Would you blame a cockerel for crowing? A bureaucrat for empire building?

This criticism seems entirely misplaced to me: we should no more be blaming Baroness Ashton for this behaviour than we should be for a tree whispering in the wind or a cockerel crowing at dawn:

EU foreign affairs chief Baroness Ashton has been criticised for seeking to "expand her empire" at a time when other EU agencies are having their budgets cut.

This is simply what bureaucracies do: the aim and point of all bureaucrats.

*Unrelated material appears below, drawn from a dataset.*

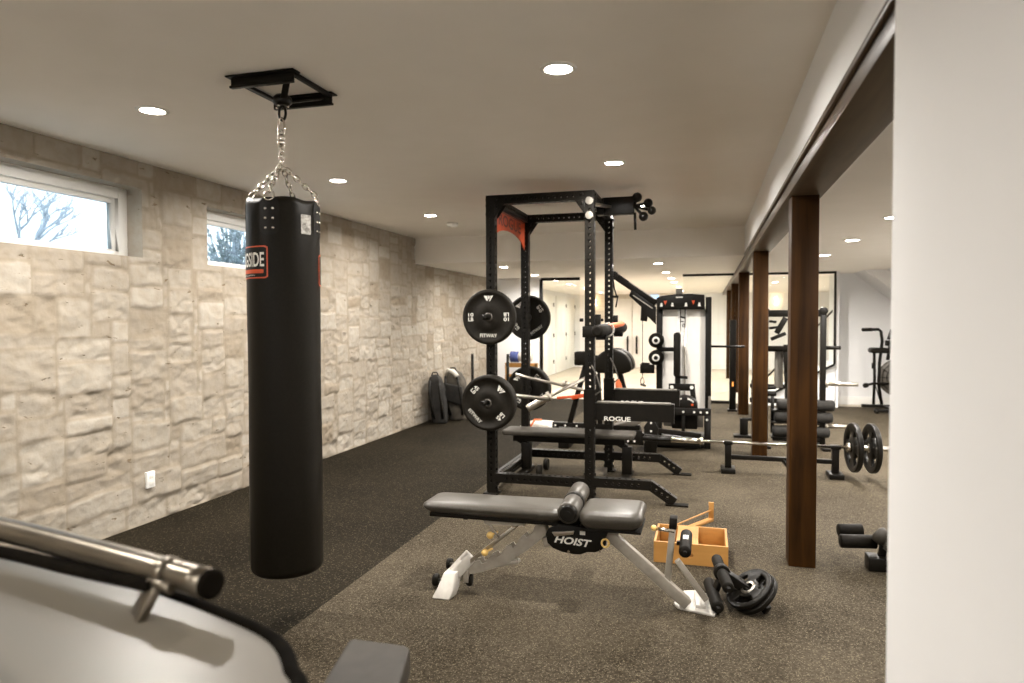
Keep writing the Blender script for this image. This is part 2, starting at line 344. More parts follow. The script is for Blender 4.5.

As the late great C. Northcote Parkinson pointed out a bureaucracy does not exist to actualy do anything. There are no tasks by which it can be measured, no metrics that allow us to decide whether they've all been good little diplomats or not. Therefore the only institutional goal of any such bureaucracy will be to increase the inputs available to it. More money allocated in the budget, more staff hired, these become the measures by which it definies its own success. This is how the Royal Navy ends up with more Admirals than ships, more desk bound pen pushers in their £1,000 chairs than soldiers or seamen who do the fighting.

To complain of this behaviour is no more effective than a parp in a thunderstorm. The only way that one can prevent a bureaucracy from doing this is not to have the bureaucracy in the first place.

The European External Action Service, the EU's much-criticised diplomatic corps, already has 141 embassies or delegations across the world.

Now that it has been invented, now that a budget has been allocated, I confidently look forward to the day when it has more ambassadors than there are countries to be an Ambassador to. It will inevitably happen, assuming that it hasn't already.

Parkinson really was correct: the only way to stop the metastatisation of a bureaucracy is to cut it out of the body politic entirely.